** Start Records for the task **

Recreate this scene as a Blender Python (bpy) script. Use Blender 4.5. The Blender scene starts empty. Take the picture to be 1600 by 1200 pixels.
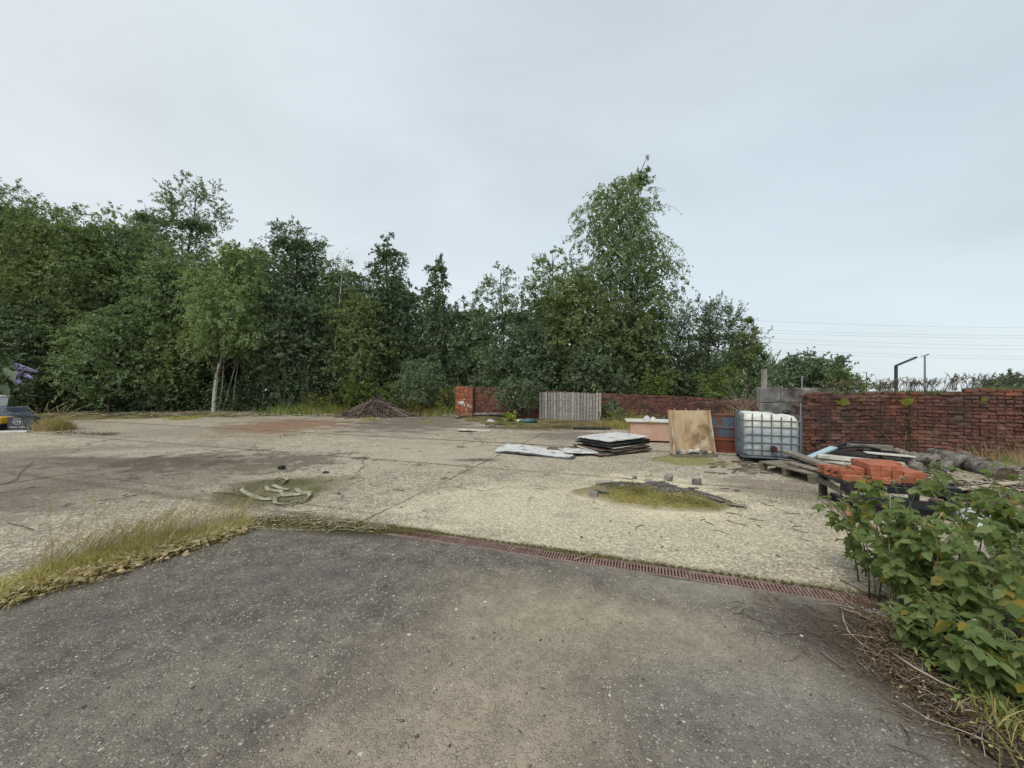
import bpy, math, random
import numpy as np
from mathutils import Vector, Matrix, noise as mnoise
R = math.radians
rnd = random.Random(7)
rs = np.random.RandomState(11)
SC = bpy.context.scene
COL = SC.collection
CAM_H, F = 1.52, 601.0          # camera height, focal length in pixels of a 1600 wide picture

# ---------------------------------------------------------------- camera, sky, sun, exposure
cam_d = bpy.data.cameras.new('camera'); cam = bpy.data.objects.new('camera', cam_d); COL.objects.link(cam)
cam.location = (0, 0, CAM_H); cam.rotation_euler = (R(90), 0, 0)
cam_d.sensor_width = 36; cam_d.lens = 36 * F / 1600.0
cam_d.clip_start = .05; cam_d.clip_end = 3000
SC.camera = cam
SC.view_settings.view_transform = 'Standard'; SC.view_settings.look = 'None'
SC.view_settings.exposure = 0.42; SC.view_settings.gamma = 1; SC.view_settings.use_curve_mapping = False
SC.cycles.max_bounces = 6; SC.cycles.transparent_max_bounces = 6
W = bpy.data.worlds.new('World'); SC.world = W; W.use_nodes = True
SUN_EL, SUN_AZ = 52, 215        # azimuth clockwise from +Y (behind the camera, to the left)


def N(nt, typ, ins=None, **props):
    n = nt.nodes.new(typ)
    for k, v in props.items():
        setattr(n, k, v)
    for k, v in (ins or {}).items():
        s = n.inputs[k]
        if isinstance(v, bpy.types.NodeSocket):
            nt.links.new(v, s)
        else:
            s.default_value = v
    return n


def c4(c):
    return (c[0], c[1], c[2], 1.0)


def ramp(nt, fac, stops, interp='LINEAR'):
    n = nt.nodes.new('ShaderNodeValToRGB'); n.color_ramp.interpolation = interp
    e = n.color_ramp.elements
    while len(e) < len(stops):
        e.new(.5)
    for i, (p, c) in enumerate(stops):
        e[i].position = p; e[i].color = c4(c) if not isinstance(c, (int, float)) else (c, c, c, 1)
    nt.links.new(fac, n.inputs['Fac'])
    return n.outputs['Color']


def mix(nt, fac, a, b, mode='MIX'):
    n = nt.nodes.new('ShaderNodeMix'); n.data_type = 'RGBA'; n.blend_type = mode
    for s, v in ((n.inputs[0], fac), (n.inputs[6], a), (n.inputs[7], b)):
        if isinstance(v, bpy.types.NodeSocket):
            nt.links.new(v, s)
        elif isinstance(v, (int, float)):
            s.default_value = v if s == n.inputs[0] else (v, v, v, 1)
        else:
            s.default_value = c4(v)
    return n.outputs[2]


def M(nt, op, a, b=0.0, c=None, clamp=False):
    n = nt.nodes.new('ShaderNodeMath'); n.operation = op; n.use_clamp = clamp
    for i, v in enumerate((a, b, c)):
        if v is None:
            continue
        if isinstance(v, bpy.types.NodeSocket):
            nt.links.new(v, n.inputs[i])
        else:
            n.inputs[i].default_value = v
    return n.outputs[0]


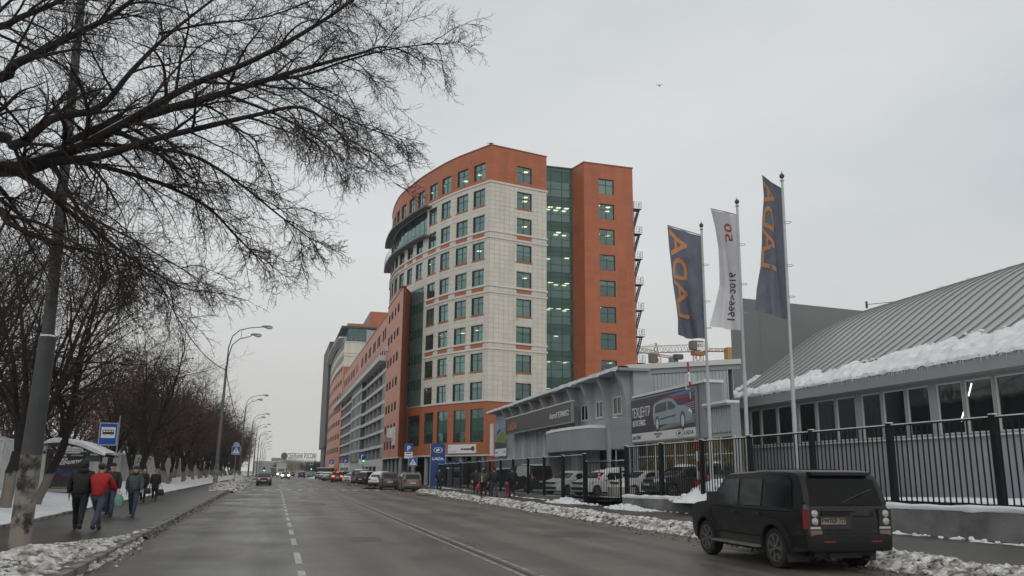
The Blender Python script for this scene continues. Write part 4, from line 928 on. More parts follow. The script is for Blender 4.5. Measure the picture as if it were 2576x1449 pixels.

** End Records for the task **

### [Work to do]
Quote the data exactly, leaving every image out of the copy.

### [Solution to this task]
Recreate this scene as a Blender Python (bpy) script. Use Blender 4.5. The Blender scene starts empty. Take the picture to be 1600 by 1200 pixels.
import bpy, math, random
import numpy as np
from mathutils import Vector, Matrix, noise as mnoise
R = math.radians
rnd = random.Random(7)
rs = np.random.RandomState(11)
SC = bpy.context.scene
COL = SC.collection
CAM_H, F = 1.52, 601.0          # camera height, focal length in pixels of a 1600 wide picture

# ---------------------------------------------------------------- camera, sky, sun, exposure
cam_d = bpy.data.cameras.new('camera'); cam = bpy.data.objects.new('camera', cam_d); COL.objects.link(cam)
cam.location = (0, 0, CAM_H); cam.rotation_euler = (R(90), 0, 0)
cam_d.sensor_width = 36; cam_d.lens = 36 * F / 1600.0
cam_d.clip_start = .05; cam_d.clip_end = 3000
SC.camera = cam
SC.view_settings.view_transform = 'Standard'; SC.view_settings.look = 'None'
SC.view_settings.exposure = 0.42; SC.view_settings.gamma = 1; SC.view_settings.use_curve_mapping = False
SC.cycles.max_bounces = 6; SC.cycles.transparent_max_bounces = 6
W = bpy.data.worlds.new('World'); SC.world = W; W.use_nodes = True
SUN_EL, SUN_AZ = 52, 215        # azimuth clockwise from +Y (behind the camera, to the left)


def N(nt, typ, ins=None, **props):
    n = nt.nodes.new(typ)
    for k, v in props.items():
        setattr(n, k, v)
    for k, v in (ins or {}).items():
        s = n.inputs[k]
        if isinstance(v, bpy.types.NodeSocket):
            nt.links.new(v, s)
        else:
            s.default_value = v
    return n


def c4(c):
    return (c[0], c[1], c[2], 1.0)


def ramp(nt, fac, stops, interp='LINEAR'):
    n = nt.nodes.new('ShaderNodeValToRGB'); n.color_ramp.interpolation = interp
    e = n.color_ramp.elements
    while len(e) < len(stops):
        e.new(.5)
    for i, (p, c) in enumerate(stops):
        e[i].position = p; e[i].color = c4(c) if not isinstance(c, (int, float)) else (c, c, c, 1)
    nt.links.new(fac, n.inputs['Fac'])
    return n.outputs['Color']


def mix(nt, fac, a, b, mode='MIX'):
    n = nt.nodes.new('ShaderNodeMix'); n.data_type = 'RGBA'; n.blend_type = mode
    for s, v in ((n.inputs[0], fac), (n.inputs[6], a), (n.inputs[7], b)):
        if isinstance(v, bpy.types.NodeSocket):
            nt.links.new(v, s)
        elif isinstance(v, (int, float)):
            s.default_value = v if s == n.inputs[0] else (v, v, v, 1)
        else:
            s.default_value = c4(v)
    return n.outputs[2]


def M(nt, op, a, b=0.0, c=None, clamp=False):
    n = nt.nodes.new('ShaderNodeMath'); n.operation = op; n.use_clamp = clamp
    for i, v in enumerate((a, b, c)):
        if v is None:
            continue
        if isinstance(v, bpy.types.NodeSocket):
            nt.links.new(v, n.inputs[i])
        else:
            n.inputs[i].default_value = v
    return n.outputs[0]


The Blender Python script for this scene continues. Write part 4, from line 928 on. More parts follow. The script is for Blender 4.5. Measure the picture as if it were 2576x1449 pixels.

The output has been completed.